Scatto dell’indice della paura: la volatilità balza del 17%
Fino a venerdì gli indicatori anche su altre asset class erano su livelli minimi
Mai dormire sonni tranquilli quando la volatilità sui mercati resta su livelli insospettabilmente compressi per un certo tempo. A ricordarlo, neanche ce ne fosse bisogno, è l’improvviso balzo del 17% registrato dal Vix quello che da molti è definito «indice della paura» e che in realtà è il valore che misura le oscillazioni attese sull’S&P 500 di New York - proprio ieri, in una seduta dove si pensava invece che gli investitori fossero pronti a festeggiare l’imminente «pace» commerciale fra Stati Uniti e Cina.
Difficile dire se il movimento, e il concomitante scivolone di Wall Street, sia stato determinato proprio dall’attesa di conoscere l’esito definitivo e i termini effettivi dell’eventuale accordo sui dazi. Né se sarà destinato a proseguire, mettendo quindi fine anche a quella tregua che si è vissuta sui listini negli ultimi due mesi, dopo un 2018 da dimenticare su tutti i fronti o quasi. Di sicuro, il fatto che gli indici di volatilità attesa viaggino sui minimi di periodo per un tempo significativo non è di per sé un segnale tale da indurre alla tranquillità, a maggior ragione quando il fenomeno è diffuso fra più classi di investimento anche non correlate fra di loro.
Fino a venerdì scorso non era infatti soltanto il Vix a stazionare su livelli mediamente ridotti (anche se non ai minimi storici del 2017), ma anche gli indicatori di volatilità che riguardano le azioni europee (VStoxx) e quelli che considerano le oscillazioni attese sui titoli di Stato Usa (Move, Merrill Lynch volatility option estimate) sul prezzo del petrolio e sul cambio euro/dollaro: mercati quindi differenti e non necessariamente correlati fra di loro. Certo, si veniva come detto da un 2018 difficile e non sorprendeva forse molto vedere Vix e VStoxx su valori quasi dimezzati (rispettivamente -46,6% e -44%) da inizio anno, pur se superiori, almeno nel caso di Wall Street, di quasi il 30% rispetto a 18 mesi prima. Il dato si accompagnava però a un calo del 41,6% della volatilità attesa sul greggio, del 24% sull’euro/dollaro (che non si allontana dall’intervallo compreso fra 1,13 e 1,15 da quasi sei mesi) e del 15,3% sui Treasury (questa sì ai minimi storici).
Per giustificare una simile concomitanza, che in un passato neanche poi tanto lontano ha già dimostrato di essere presagio di bufera, si sono scomodati diversi fattori.

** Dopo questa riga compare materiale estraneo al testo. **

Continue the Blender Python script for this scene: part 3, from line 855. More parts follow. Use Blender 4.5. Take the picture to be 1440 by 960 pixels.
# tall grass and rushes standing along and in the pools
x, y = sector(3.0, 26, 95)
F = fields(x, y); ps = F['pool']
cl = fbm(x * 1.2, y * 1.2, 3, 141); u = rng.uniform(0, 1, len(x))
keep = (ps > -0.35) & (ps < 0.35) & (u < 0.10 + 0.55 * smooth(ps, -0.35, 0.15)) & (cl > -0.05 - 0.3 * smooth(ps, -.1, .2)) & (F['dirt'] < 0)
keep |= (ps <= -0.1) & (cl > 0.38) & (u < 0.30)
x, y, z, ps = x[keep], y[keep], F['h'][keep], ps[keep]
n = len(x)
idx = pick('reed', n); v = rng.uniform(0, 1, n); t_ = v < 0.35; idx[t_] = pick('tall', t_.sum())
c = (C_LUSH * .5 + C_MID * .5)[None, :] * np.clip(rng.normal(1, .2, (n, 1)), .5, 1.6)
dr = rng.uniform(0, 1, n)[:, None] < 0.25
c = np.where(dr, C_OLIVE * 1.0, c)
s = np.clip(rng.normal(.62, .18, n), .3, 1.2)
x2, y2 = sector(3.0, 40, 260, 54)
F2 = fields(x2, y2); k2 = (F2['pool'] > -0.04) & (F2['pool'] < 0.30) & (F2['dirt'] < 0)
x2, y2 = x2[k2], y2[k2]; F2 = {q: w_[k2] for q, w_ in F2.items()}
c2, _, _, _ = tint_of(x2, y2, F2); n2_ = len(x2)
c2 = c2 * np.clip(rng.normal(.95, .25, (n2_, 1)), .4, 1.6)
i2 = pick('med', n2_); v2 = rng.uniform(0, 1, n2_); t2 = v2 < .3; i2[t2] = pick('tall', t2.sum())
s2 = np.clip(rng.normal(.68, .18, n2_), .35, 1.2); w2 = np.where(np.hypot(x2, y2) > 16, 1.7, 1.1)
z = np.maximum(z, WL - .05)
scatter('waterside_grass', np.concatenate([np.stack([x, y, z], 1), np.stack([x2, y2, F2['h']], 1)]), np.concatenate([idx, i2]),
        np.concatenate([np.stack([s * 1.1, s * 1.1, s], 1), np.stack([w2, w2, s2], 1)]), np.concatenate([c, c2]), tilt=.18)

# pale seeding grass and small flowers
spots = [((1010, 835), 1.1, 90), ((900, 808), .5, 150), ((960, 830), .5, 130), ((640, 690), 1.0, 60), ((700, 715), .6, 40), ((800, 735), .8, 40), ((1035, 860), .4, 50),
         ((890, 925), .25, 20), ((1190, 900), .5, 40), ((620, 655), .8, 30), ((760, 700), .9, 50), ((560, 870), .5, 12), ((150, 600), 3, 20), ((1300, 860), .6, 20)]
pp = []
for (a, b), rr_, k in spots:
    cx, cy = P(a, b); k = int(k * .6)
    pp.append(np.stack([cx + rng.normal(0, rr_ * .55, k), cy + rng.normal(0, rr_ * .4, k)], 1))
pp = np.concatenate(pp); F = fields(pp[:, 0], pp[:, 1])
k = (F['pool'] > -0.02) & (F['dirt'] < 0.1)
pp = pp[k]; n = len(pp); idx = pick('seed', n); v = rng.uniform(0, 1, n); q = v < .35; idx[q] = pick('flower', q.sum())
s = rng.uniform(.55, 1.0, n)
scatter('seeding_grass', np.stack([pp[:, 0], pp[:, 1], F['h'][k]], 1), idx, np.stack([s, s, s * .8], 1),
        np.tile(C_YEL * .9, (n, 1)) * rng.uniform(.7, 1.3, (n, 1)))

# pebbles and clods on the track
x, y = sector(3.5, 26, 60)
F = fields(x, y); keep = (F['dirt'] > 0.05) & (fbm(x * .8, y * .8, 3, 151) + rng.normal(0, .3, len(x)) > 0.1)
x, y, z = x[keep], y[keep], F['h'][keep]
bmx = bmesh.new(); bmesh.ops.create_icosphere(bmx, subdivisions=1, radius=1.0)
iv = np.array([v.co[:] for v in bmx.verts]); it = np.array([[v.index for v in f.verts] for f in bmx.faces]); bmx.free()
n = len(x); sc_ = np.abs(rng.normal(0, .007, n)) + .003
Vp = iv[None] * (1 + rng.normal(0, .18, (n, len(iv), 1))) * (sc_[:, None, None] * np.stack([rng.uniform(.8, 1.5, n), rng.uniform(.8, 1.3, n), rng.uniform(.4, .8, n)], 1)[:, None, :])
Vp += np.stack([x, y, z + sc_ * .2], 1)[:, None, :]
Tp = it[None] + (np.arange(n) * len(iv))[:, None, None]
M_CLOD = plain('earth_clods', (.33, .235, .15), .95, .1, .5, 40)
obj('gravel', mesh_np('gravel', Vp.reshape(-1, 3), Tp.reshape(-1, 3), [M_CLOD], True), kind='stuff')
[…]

Primo fra tutti l’atteggiamento via via meno aggressivo, se non addirittura di nuovo potenzialmente espansivo da parte delle Banche centrali (Federal Reserve americana in primis, ma anche Bce e Banca del Giappone) per far fronte a un inatteso rallentamento delle crescita globale, sulla quale pesava anche l’incognita dazi Usa-Cina. Ma c’è anche chi invitava alla prudenza: proprio ieri, per esempio, Bloomberg ricordava come il crollo del Vix di quest’anno fosse in realtà accompagnato da un sensibile aumento dei contratti di opzione che puntano su un aumento delle sue oscillazioni (call), ai massimi dall’inizio del 2017 se considerati in rapporto a quelli che invece indicano una calma relativa (put).
Un segnale, quest’ultimo, di tensioni che forse già stavano covando sotto la cenere. Ma soprattutto la conferma del fatto che Vix e soci, più che fornire indicazioni predittive sul futuro di Borsa, possono limitarsi dare un’idea dell’umore che si respira fra gli investitori. E del loro livello di propensione al rischio del momento, anche quello molto volatile (per non dire «volubile») e quindi di scarsa utilità.